Tensions are escalating between Sicomines, a major Sino-Congolese mining joint venture, and the government of President Félix Tshisekedi after the company refused to undergo a planned financial and technical audit, deepening an already fragile partnership.
The audit, which was scheduled to take place in the coming days, was intended to assess the performance, transparency, and contractual compliance of the Sino-Congolese program.
However, Sicomines reportedly rejected the process outright without proposing any alternative arrangements or timeline.
The dispute comes amid renewed scrutiny of the Sicomines agreement, originally signed in 2008 under a “minerals-for-infrastructure” model.
The deal granted a consortium of Chinese companies privileged access to the Democratic Republic of the Congo’s mineral resources in exchange for infrastructure development financing.
Over the years, the agreement has faced sustained criticism over alleged economic imbalances and lack of transparency.
Investigations by the Extractive Industries Transparency Initiative and the General Inspectorate of Finance identified major governance failures, prompting calls for renegotiation.
In response, the Congolese government and its Chinese partners signed Amendment 5 to the Sicomines Convention on March 14, 2024. The revised deal increased infrastructure commitments from US$3.2 billion to US$7 billion and reinforced the Congolese role in managing the Sino-Congolese Hydroelectric Company, SICOHYDRO.
One year later, on March 14, 2025, the civil society coalition Congo Is Not for Sale convened a high-level forum in Kinshasa to assess progress and examine ongoing concerns regarding implementation.
While the amendments were welcomed in principle, significant doubts remain about whether the revised commitments are being effectively enforced.

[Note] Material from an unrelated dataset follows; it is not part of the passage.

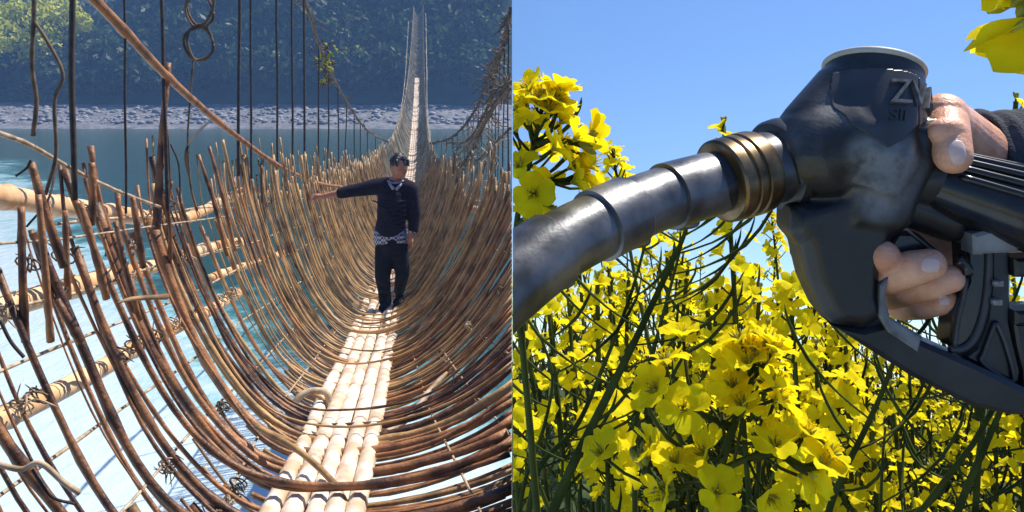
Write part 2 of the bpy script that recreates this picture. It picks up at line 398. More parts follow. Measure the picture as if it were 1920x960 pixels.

The standoff is unfolding against a broader backdrop of intensifying global competition for critical minerals, particularly between the United States and China, both of which view the Democratic Republic of the Congo as strategically vital due to its vast reserves of cobalt and copper.
A recent minerals exploration and extraction agreement between the Tshisekedi government and the United States has added to the strain. Analysts say the move has angered Chinese stakeholders involved in the Sicomines project and introduced a new layer of geopolitical friction.
According to sources familiar with both frameworks, elements of the U.S.-linked agreement contradict key clauses of the Sino-Congolese deal, particularly those governing preferential access and long-term resource rights.
Some observers interpret the Congolese government’s approach as an attempt to balance competing global powers to maximize national benefit.
However, critics argue that the strategy risks appearing inconsistent or opportunistic, potentially undermining trust with long-standing partners while exposing the country to heightened geopolitical pressure.
Against this backdrop, Sicomines’ refusal to submit to an audit is being interpreted by officials as a direct challenge to state authority and ongoing efforts to strengthen oversight in the mining sector.
The standoff is also clouded by allegations of internal dysfunction. Sources close to the presidency claim that the team tasked with conducting the audit lacks independence and credibility.
“They are compromised. They have no moral authority to audit a company they receive kickbacks from,” a source who requested anonymity told Kivu Today on Sunday morning. “The audit will implicate so many people including those close to the president. So, forget about the audit.”
The dispute raises broader questions about the future of cooperation between the Congolese government and Chinese investors, as well as the overall investment climate in the country’s extractive industries.
In recent years, authorities in Kinshasa have pushed to review and renegotiate major mining agreements to secure greater national benefit.
Sicomines and its Chinese partners have not publicly explained their refusal to participate in the audit.
With tensions mounting, competing global interests intensifying, and political stakes rising, observers say the coming days will be critical in determining whether dialogue can resume or whether the dispute will escalate further.